The 2015 Budget is expected to contain a set of measures intended to coax young people on benefits into training or employment, The Sunday Times of Malta has learnt.

Under 23s will stop receiving unemployment benefit unless they join a Youth Guarantee programme, through which young people go through a tailored training programme aimed at improving job prospects.

The measure will also apply to single parents whose children are one year and older. They will lose their entitlement of some €100 a week, known colloquially as ‘relief’, unless they join the training initiative.

The measures are intended to underpin the theme for this Budget which is meant to employ a carrot and stick approach to encourage work.

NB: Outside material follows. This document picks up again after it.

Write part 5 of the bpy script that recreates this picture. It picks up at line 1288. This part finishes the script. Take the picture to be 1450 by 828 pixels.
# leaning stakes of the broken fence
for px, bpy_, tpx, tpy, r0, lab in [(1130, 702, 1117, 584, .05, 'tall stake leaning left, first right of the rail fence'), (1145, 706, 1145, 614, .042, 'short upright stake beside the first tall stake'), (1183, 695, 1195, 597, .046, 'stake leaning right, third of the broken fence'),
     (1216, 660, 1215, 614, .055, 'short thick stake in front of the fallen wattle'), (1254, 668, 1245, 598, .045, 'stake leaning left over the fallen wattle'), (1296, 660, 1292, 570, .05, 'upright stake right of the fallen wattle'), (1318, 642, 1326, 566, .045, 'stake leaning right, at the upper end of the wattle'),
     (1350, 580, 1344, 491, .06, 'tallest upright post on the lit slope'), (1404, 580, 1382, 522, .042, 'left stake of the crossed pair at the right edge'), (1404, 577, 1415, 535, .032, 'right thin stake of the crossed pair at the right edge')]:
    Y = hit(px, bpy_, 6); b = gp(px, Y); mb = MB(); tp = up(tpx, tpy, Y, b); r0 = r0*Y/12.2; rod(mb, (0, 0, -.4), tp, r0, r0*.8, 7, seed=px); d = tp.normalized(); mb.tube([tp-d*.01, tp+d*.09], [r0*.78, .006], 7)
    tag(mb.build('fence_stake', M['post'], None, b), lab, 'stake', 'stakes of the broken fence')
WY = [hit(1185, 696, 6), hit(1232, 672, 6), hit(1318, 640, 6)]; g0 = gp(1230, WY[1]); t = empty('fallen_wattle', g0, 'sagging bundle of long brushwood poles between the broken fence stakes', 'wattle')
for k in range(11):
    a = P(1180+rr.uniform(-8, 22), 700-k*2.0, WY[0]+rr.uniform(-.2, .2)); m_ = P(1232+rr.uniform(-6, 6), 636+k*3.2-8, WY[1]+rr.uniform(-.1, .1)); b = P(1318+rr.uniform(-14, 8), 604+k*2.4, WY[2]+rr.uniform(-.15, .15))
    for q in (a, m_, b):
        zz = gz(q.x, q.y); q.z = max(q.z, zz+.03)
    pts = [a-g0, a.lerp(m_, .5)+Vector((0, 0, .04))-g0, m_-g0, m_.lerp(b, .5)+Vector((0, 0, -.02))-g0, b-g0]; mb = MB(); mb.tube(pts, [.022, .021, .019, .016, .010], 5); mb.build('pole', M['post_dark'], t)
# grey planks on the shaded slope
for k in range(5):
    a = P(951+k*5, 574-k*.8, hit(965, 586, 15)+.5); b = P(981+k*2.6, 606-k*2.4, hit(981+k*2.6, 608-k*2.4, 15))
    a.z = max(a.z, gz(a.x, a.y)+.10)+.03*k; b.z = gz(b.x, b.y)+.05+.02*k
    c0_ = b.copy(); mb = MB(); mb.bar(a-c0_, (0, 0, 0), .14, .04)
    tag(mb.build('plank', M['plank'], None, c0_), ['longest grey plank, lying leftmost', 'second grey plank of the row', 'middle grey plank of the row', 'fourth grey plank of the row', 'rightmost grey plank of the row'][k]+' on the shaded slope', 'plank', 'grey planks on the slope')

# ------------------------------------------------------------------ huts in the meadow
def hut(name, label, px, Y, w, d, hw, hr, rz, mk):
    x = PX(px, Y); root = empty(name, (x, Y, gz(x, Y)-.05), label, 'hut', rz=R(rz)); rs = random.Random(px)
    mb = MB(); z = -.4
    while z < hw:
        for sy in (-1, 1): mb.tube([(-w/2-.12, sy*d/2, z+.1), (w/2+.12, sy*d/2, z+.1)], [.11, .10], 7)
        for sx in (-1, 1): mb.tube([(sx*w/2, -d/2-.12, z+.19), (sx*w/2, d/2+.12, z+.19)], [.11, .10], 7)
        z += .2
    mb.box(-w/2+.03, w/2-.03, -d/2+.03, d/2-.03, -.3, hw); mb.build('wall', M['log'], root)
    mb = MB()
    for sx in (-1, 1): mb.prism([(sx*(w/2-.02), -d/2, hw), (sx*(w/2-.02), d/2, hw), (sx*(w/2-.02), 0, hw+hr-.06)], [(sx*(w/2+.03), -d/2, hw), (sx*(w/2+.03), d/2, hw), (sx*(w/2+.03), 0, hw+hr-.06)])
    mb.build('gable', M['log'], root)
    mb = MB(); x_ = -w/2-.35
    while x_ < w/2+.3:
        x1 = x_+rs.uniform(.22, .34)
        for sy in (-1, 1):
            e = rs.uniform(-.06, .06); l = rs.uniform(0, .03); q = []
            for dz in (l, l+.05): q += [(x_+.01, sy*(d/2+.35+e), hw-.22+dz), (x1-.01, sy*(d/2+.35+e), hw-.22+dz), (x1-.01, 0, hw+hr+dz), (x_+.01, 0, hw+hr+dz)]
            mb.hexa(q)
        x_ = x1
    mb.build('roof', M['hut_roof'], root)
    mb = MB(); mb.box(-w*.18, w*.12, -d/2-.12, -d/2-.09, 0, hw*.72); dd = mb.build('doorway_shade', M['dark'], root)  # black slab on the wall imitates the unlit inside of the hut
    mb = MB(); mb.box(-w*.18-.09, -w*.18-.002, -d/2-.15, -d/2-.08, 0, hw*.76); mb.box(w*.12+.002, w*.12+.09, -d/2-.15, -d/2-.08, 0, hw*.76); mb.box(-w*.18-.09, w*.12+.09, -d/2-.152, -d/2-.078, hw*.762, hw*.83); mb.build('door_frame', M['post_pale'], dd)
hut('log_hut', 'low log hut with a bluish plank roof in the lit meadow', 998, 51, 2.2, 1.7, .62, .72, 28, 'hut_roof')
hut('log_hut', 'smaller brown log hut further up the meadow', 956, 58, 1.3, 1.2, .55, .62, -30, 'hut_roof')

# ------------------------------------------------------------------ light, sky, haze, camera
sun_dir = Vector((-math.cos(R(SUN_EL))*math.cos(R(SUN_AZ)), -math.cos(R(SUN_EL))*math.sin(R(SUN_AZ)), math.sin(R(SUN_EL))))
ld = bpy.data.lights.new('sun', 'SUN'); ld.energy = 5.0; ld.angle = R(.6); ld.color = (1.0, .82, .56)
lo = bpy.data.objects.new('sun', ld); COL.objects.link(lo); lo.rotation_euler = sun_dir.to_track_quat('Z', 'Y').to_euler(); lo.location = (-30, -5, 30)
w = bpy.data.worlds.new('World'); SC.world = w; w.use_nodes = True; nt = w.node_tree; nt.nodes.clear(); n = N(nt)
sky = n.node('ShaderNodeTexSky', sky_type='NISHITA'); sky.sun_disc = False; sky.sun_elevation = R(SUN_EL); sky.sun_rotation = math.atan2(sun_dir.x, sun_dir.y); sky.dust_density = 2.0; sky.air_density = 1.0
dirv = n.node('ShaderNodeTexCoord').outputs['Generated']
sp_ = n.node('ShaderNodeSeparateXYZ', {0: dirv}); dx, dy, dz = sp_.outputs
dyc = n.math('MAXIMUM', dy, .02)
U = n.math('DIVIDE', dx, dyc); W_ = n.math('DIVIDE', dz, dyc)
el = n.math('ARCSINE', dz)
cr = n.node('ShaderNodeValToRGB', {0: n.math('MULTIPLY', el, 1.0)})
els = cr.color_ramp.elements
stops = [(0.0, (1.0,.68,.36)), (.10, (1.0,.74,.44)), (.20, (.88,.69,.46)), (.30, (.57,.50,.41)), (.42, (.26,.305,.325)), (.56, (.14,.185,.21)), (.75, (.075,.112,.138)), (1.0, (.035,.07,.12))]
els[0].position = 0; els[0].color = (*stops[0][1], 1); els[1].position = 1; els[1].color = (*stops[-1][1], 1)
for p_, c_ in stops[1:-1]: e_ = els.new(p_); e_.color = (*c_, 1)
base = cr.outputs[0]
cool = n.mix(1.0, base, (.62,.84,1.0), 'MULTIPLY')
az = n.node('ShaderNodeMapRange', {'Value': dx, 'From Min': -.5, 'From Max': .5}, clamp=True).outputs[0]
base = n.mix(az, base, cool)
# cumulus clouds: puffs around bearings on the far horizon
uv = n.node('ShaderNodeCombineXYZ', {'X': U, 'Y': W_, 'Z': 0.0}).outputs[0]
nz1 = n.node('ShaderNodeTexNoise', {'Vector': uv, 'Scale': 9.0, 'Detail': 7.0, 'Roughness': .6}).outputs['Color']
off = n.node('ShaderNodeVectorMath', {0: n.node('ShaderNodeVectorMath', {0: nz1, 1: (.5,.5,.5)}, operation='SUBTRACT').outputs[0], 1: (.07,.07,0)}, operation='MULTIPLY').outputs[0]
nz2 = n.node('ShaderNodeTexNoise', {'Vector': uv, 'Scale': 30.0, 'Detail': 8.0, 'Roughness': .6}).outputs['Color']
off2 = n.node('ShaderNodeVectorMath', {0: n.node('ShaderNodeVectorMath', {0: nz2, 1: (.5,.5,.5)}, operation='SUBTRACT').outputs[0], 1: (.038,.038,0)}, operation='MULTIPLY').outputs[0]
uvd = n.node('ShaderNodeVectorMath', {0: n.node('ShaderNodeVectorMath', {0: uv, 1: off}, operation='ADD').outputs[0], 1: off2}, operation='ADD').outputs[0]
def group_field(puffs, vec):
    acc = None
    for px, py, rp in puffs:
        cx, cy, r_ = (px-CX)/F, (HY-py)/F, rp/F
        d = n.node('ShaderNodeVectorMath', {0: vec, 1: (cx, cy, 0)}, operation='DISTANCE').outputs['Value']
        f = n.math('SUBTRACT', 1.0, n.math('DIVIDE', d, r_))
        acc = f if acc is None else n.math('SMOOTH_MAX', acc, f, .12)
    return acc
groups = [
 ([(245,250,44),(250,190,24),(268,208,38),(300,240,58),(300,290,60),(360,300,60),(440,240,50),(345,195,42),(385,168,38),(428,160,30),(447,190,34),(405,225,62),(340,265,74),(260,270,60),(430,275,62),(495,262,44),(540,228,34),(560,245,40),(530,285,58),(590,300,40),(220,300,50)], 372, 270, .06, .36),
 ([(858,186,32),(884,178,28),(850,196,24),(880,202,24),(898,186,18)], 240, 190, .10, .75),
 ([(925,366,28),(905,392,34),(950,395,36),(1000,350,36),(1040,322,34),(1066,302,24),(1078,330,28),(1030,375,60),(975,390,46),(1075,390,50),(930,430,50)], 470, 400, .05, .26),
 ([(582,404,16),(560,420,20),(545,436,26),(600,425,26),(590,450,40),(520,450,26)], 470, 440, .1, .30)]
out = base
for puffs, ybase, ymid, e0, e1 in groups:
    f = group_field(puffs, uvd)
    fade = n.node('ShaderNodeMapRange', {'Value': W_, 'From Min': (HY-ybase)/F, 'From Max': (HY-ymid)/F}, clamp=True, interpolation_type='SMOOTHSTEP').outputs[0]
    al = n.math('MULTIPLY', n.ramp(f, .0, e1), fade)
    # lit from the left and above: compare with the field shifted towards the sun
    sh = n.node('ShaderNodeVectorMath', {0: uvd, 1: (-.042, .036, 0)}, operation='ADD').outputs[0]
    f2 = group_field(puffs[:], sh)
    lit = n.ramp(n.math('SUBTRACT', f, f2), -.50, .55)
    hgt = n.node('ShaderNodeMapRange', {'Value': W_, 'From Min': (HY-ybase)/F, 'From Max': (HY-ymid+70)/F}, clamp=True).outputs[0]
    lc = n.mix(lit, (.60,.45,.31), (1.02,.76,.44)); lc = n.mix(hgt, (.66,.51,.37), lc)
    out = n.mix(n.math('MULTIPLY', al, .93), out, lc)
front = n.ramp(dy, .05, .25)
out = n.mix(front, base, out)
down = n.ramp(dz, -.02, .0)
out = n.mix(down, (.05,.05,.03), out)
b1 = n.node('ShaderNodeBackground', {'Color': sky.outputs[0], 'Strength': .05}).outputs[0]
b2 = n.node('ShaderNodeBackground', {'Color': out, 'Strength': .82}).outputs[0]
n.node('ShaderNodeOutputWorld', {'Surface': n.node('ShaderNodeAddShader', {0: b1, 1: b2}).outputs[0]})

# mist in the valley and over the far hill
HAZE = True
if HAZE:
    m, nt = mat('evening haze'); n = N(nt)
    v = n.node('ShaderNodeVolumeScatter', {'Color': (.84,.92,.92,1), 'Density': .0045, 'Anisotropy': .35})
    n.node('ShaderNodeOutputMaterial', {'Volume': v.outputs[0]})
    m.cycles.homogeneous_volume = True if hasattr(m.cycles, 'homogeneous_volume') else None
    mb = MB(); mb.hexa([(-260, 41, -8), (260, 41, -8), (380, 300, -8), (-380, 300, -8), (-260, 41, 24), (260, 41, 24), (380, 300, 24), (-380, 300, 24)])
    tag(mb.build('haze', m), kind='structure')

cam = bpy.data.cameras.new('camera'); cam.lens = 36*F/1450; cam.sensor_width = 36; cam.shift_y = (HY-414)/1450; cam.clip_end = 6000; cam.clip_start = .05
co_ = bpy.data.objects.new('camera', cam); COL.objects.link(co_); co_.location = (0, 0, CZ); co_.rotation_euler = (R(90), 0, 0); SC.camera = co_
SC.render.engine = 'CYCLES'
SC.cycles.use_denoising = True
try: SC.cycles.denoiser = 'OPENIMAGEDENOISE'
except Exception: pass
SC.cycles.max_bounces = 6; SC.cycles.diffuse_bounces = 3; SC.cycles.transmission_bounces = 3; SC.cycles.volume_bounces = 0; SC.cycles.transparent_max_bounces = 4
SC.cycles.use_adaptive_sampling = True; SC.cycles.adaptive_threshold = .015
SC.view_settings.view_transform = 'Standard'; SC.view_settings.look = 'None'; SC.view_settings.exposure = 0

However, there will be the usual fiscal measures aimed at increasing revenue.

Wine drinkers are in for an excise tax of 20 cents per litre, a move resisted in previous years to protect the local industry which took a hit from increased competition after Malta joined the EU. Spirits, however, are not expected to be affected.

There will also be a one-time top-up for those who are at the lower end of the income scale to compensate for this year’s low cost of living adjustment, which works out at just 58 cents a week, but the details of how this would work could not be obtained.

There will also be some incentives to encourage young single parents to join the labour market.

Currently, single parents on benefits who chose to join the labour market, have their entitlement reduced progressively if they earn more than €57 a week – a low threshold which is seen to discourage people entering the marketplace.

The government now intends scrapping this threshold and will instead introduce what is known as benefit tapering over a three-year period.

They will keep 65% of benefits in first year of work

They will keep 65 per cent of their benefits in the first year of employment, 45 per cent in the second year, and 25 per cent in the third year.

Moreover, employers who hire single parents or switch them to full-time employment will be given a cash refund equivalent to the salary of their workers, up to a maximum of €10,000 over two years.

The measures are part of a raft of recommendations which had been made by the Union Ħaddiema Magħqudin in 2012 as part of its JobsPlus programme which both main parties endorsed before the last election.

Finance Minister Edward Scicluna is expected to announce investment in new IT infrastructure at the Employment Training Corporation.

The move will help tighten the system to weed out benefit frauds.

As expected, the maximum income tax rate will now be capped at 25 per cent.